"You should feel weird" about Amazon listening to what you say to Alexa, tech expert says

Amazon is listening to what you say to Alexa

Amazon workers are listening to what you tell Alexa, a Bloomberg investigation revealed. Amazon reportedly employs thousands of people worldwide -- from Boston to Romania -- who listen to voice recordings captured by the company's digital assistant.

So is there a legitimate business reason behind the practice?

"They're trying to make it better," CBS News contributor and Wired editor-in-chief Nick Thompson said Friday on "CBS This Morning." "When you say you want wrapping paper added to your list and it hears raccoon paper, or whatever it hears, it likes to go back to human and see why it made a mistake or why it gave you the wrong answer. It is trying to improve the service."

"Lots of artificial intelligence systems do this," he said. "They have machines give you answers. They have the humans check it. They feed the human's checking back in the machine. The machine gets better." 

While their intentions may be to make the Alexa digital assistant better, Thompson said "you should feel weird about it."

"It is really, really weird," he said. "And they say there is no identifiable information, right? They don't tie it to your name. But what if we're talking, and I say, 'Hey, Alexa, give this to [CBS News'] Major Garrett. Major Garrett's being difficult on set.' That's pretty identifiable and the person's going to listen to it and know what's going on."

Amazon released a statement that said, in part: "We only annotate an extremely small number of interactions from a random set of customers in order to improve the customer experience. … We have strict technical and operational safeguards, and have a zero tolerance policy for the abuse of our system. Employees do not have direct access to information that can identify the person or account as part of this workflow."  

Two workers told Bloomberg they heard cases of possible sexual assaults in the recordings, which raises "an interesting conflict," Thompson said.

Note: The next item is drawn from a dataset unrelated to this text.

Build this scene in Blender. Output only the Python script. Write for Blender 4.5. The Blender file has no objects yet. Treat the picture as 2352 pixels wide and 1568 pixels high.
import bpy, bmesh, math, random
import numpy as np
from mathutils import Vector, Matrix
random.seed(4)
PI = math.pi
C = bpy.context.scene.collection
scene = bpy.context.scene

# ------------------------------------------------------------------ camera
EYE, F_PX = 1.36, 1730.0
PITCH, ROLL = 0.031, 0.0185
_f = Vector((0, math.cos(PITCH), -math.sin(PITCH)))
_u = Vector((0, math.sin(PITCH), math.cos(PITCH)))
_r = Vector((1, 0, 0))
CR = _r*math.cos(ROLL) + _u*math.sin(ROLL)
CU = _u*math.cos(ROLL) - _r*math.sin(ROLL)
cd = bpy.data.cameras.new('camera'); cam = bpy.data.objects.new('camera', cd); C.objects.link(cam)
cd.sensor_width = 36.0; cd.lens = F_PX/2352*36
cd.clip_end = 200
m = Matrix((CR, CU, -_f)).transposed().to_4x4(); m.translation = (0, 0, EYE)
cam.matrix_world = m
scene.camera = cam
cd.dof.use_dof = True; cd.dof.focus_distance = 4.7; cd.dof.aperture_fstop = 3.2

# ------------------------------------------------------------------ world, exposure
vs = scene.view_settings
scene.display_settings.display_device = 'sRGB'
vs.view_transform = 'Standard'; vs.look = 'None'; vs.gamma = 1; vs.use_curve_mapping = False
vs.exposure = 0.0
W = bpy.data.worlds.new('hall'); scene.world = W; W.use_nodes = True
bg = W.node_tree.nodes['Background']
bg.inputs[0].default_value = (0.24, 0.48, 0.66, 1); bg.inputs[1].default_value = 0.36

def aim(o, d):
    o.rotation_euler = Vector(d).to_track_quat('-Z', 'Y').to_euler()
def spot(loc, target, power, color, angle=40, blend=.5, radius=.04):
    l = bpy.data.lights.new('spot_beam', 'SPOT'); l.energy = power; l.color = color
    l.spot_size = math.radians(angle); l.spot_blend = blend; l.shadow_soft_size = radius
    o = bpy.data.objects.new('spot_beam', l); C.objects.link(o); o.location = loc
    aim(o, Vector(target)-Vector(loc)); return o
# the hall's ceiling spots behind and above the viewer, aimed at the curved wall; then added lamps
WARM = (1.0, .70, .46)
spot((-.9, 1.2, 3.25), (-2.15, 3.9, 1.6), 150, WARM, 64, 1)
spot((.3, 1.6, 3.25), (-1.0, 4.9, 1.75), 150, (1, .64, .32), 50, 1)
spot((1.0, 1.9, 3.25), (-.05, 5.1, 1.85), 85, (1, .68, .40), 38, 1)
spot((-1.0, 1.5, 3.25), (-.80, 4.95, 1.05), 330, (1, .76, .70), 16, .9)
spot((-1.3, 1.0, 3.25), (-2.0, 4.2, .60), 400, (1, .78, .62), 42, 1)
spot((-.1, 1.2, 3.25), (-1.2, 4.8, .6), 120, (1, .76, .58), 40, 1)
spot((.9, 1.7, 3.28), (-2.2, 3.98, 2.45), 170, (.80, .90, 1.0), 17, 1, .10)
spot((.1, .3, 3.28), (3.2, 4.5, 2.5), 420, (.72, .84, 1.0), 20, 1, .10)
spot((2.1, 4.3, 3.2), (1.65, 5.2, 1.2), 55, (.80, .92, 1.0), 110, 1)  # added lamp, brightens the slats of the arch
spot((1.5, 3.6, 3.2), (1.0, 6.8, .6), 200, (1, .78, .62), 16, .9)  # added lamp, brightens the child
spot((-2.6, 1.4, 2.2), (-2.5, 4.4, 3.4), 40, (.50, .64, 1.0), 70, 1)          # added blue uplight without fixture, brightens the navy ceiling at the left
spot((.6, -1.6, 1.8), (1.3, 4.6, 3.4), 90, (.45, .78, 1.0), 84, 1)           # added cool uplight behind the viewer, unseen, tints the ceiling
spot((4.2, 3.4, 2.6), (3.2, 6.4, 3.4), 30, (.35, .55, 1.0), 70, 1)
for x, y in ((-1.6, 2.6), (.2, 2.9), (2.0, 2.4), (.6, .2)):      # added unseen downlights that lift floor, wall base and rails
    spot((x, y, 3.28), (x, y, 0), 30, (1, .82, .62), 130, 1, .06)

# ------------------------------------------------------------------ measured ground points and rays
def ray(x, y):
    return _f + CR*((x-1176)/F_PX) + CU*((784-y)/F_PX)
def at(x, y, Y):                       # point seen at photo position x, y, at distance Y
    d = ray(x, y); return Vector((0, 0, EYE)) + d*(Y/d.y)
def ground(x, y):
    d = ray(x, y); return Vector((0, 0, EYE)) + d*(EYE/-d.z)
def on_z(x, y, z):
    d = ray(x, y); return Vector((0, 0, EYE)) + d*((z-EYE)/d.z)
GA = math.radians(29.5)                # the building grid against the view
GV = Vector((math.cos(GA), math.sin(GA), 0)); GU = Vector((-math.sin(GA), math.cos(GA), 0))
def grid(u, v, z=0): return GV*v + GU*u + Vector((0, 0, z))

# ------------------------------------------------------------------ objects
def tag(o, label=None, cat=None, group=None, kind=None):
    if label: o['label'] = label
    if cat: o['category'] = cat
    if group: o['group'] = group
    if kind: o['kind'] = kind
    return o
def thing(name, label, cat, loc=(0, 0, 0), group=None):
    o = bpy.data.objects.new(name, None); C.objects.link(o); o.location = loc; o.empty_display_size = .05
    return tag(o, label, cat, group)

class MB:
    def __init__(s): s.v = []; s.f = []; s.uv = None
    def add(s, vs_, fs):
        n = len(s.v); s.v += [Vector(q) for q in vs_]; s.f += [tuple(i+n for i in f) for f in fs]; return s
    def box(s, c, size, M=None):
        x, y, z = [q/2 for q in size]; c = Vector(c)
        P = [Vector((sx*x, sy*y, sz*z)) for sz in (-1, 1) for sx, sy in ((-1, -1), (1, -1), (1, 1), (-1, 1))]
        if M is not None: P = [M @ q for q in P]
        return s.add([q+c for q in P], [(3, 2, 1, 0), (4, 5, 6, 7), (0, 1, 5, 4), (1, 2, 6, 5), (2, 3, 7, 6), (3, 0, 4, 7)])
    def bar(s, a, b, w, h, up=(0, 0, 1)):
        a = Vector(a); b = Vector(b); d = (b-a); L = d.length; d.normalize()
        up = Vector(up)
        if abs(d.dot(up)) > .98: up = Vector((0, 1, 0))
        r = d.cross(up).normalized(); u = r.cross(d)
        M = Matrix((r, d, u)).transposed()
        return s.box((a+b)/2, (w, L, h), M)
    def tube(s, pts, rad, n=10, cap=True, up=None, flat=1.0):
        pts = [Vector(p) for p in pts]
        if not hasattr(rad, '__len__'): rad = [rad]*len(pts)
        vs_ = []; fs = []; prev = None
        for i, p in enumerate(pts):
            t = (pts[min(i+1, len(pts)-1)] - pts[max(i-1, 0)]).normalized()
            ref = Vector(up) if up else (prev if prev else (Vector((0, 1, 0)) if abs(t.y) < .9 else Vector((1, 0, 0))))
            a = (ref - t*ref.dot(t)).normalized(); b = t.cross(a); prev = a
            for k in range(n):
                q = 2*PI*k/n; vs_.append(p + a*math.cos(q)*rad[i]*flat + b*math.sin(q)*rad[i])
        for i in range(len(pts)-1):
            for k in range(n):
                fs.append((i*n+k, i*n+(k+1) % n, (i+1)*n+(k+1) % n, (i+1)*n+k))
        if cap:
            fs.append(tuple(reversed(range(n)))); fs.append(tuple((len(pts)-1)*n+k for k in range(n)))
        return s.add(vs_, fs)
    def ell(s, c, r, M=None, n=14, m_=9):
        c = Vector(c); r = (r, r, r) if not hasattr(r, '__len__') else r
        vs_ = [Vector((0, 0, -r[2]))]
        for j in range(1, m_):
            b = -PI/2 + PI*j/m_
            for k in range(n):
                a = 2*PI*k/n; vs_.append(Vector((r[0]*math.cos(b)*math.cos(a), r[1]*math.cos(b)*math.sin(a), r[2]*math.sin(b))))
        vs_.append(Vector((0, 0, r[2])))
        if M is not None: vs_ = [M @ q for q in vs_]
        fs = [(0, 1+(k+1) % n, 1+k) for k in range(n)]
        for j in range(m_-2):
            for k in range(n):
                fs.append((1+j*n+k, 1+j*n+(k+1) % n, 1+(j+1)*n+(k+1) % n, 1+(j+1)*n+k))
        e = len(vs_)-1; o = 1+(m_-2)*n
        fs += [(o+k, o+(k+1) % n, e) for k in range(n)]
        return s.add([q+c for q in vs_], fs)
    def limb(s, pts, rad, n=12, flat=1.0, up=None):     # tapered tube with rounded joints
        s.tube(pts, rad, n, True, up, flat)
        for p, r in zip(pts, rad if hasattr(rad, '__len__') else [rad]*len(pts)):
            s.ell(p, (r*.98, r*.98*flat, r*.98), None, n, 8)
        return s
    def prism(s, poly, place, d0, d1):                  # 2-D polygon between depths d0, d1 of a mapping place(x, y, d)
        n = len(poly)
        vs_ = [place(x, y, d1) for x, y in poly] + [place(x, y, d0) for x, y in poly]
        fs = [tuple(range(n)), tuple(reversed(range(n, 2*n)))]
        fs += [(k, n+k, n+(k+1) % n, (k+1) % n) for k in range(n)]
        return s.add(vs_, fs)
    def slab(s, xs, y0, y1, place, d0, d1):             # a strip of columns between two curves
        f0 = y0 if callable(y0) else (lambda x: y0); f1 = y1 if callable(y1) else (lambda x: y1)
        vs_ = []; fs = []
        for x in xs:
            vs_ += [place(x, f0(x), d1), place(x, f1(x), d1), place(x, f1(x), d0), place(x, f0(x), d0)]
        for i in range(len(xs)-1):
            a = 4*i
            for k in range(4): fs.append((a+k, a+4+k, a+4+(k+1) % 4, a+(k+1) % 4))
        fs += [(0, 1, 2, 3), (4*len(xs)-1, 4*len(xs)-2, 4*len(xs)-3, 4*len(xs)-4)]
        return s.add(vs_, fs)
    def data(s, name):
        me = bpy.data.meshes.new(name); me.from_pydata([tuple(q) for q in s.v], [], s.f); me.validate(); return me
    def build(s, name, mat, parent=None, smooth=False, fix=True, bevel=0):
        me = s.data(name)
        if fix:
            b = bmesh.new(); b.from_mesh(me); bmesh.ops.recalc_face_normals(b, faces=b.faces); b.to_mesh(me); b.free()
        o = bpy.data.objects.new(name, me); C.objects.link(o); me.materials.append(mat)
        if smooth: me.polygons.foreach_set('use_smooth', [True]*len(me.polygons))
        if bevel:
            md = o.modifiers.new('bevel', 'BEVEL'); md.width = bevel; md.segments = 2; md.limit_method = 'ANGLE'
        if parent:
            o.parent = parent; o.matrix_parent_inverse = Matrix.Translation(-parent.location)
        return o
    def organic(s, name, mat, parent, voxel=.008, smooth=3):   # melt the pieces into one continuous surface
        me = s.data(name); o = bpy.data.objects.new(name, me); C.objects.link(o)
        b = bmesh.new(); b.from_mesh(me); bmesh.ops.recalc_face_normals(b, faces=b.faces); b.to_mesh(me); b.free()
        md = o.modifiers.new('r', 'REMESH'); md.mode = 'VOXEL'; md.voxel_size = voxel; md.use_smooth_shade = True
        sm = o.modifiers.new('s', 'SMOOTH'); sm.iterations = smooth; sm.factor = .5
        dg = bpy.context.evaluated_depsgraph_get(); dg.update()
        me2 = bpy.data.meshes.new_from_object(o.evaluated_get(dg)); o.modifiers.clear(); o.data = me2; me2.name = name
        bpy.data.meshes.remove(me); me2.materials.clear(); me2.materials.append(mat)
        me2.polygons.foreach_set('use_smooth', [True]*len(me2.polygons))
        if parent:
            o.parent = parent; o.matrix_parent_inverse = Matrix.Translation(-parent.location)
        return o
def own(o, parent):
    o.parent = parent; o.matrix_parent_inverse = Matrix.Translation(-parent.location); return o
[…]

"So maybe Amazon should have identifiable information in extreme circumstances if there is a warrant, so you can tie it back. But if you do that, then everybody should be much more weirded out about their privacy. A very complicated tradeoff there," he said.

Thompson said people need to be more aware of the implications of owning these devices.

"If you choose to have one of these devices in your house, you are putting a recording device in your house," he said, adding, "It will give you great benefits: timers, weather, answering questions. But regardless of whether a human is listening to it, we all know that machines are looking at it. We all know that the data is being fed back into the huge system of Amazon. You need to be aware of what the trade-offs are."

How to opt out of this feature

There are ways to try to protect your privacy while using digital assistants like Alexa, but "Amazon does not make this easy," Thompson said. 

You can go into the Alexa app on your cellphone and click on Settings. Then go to Alexa Account, and Alexa Privacy. You can either delete your data in the "Manage Smart Home Devices History," or opt out of having voice recordings and messages used to develop the platform in "Manage How Your Data Improves Alexa."